Their main feature was that they gave art a more prominent place and frequently sought to promote and guide it. In fact, literary preponderance continued to be recurrent in periodicals whose title would seem to suggest otherwise: A Arte [Art] (Porto, 1895), A Arte [Art] (Coimbra, 1895-96), A Arte (Porto, 1897-98) and Arte Livre [Free Art] (Braga, 1897-98). Despite the obvious difficulties in terms of the autonomization of the press dedicated to art, four journals are particularly noteworthy: Artes e Letras [Arts and Letters], directed by Rangel de Lima (Lisbon, 1872-1875), A Arte, directed by Sousa e Vasconcelos (Lisbon, 1879-1881), A Arte Portuguesa [Portuguese Art], under Joaquim de Vasconcelos (Porto, 1882-1884) and Arte Portuguesa, under the literary direction of Gabriel Pereira and art direction of aquarellist Casanova (Lisbon, 1895).
In these journals, historiography and criticism appeared side by side, reflecting the practice of many scholars. The frequently fabulous search for strict objectivity was based on an intrinsic unanimity of aesthetic enhancement criteria, which was extended to both historians and critics, giving them epistemological security and making them believe in criticism as a science. They all shared three interdependent convictions: art is the expression of absolute beauty, art expresses the artist's subjectivity, art should not contradict nature. The balanced exercise of these dogmas prevented the potential excesses contained in each of them and provided an impregnable basis for appraisal. It followed, therefore, that criticism was structured around three aspirations which, as stated elsewhere, were no more than the consequences of aesthetic dogmatism: scientific grounds, impartiality, and critical character. Obviously, these features embody a theory of art marked both by the predominance of idealism that tends to reject the subjectivity of taste and by the acceptance of positive, descriptive, and erudite knowledge. Until the beginning of the 20th century, art criticism was a judgement and therefore wished to be a science. It became impression and therefore wished to be art.

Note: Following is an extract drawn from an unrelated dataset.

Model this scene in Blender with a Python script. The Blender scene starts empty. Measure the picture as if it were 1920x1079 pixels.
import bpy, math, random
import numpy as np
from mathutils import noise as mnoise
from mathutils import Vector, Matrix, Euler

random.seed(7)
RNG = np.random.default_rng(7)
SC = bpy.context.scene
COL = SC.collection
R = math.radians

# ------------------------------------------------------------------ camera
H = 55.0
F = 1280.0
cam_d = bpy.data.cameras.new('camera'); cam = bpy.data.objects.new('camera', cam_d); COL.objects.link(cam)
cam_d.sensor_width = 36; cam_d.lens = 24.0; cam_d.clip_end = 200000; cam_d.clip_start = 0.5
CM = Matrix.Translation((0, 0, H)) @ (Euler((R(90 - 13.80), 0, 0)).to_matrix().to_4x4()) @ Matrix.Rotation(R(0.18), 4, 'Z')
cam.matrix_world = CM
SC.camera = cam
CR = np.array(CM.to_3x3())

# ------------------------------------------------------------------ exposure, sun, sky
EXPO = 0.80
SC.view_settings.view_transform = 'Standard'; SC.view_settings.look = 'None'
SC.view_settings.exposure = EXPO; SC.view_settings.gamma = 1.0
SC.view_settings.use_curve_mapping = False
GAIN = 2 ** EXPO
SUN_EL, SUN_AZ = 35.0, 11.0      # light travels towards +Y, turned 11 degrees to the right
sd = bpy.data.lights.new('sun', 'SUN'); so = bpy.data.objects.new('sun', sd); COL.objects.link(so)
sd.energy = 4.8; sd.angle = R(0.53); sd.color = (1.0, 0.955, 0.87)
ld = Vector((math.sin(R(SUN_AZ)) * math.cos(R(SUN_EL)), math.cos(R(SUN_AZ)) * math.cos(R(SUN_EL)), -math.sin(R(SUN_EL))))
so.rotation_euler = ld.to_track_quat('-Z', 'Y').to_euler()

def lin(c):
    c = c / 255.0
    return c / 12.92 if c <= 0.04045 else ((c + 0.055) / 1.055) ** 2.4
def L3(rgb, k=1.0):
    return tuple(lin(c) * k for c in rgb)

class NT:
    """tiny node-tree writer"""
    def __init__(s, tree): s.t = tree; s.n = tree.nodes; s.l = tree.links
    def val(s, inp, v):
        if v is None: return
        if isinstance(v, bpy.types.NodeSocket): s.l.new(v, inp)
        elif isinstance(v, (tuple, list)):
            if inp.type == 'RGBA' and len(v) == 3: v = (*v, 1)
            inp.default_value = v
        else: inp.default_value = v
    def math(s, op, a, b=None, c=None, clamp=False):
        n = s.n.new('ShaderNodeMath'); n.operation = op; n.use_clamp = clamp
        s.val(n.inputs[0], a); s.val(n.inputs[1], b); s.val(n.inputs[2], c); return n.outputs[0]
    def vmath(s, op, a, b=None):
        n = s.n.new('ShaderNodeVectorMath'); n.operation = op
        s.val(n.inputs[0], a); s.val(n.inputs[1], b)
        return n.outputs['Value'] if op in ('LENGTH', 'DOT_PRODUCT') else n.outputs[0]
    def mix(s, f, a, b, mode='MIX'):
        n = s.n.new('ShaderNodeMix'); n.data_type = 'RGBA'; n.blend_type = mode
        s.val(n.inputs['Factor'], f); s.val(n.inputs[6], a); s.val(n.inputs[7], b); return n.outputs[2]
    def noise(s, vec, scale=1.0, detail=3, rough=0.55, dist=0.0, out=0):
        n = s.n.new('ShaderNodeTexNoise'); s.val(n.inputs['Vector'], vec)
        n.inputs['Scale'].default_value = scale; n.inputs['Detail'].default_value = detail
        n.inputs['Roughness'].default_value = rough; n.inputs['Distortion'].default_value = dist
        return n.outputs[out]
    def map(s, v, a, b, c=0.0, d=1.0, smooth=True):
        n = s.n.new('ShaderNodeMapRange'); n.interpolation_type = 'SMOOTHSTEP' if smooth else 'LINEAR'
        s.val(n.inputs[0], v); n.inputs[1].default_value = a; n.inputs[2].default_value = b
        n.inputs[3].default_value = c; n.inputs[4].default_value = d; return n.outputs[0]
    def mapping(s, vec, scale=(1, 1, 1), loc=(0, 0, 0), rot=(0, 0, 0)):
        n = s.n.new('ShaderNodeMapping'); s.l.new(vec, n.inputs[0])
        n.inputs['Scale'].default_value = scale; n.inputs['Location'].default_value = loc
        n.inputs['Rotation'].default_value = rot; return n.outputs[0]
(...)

Criticism underwent remarkable development in the last three decades of the 19th century, initially thanks to authors such as Rangel de Lima, Luciano Cordeiro, António Enes and Zacarias d'Aça. Francisco Rangel de Lima (Lisbon, 1839 - Lisbon, 1909), a civil servant and playwright, authored many articles in Artes e Letras and A Arte, in the 1870s. Luciano Cordeiro (Mirandela, 1844 - Lisbon, 1900) a graduate from the Curso Superior de Letras, was a teacher, director-general of Public Instruction, a member of parliament for the Partido Regenerador [Regenerator Party], and founder of the Sociedade de Geografia de Lisboa [Lisbon Geographical Society].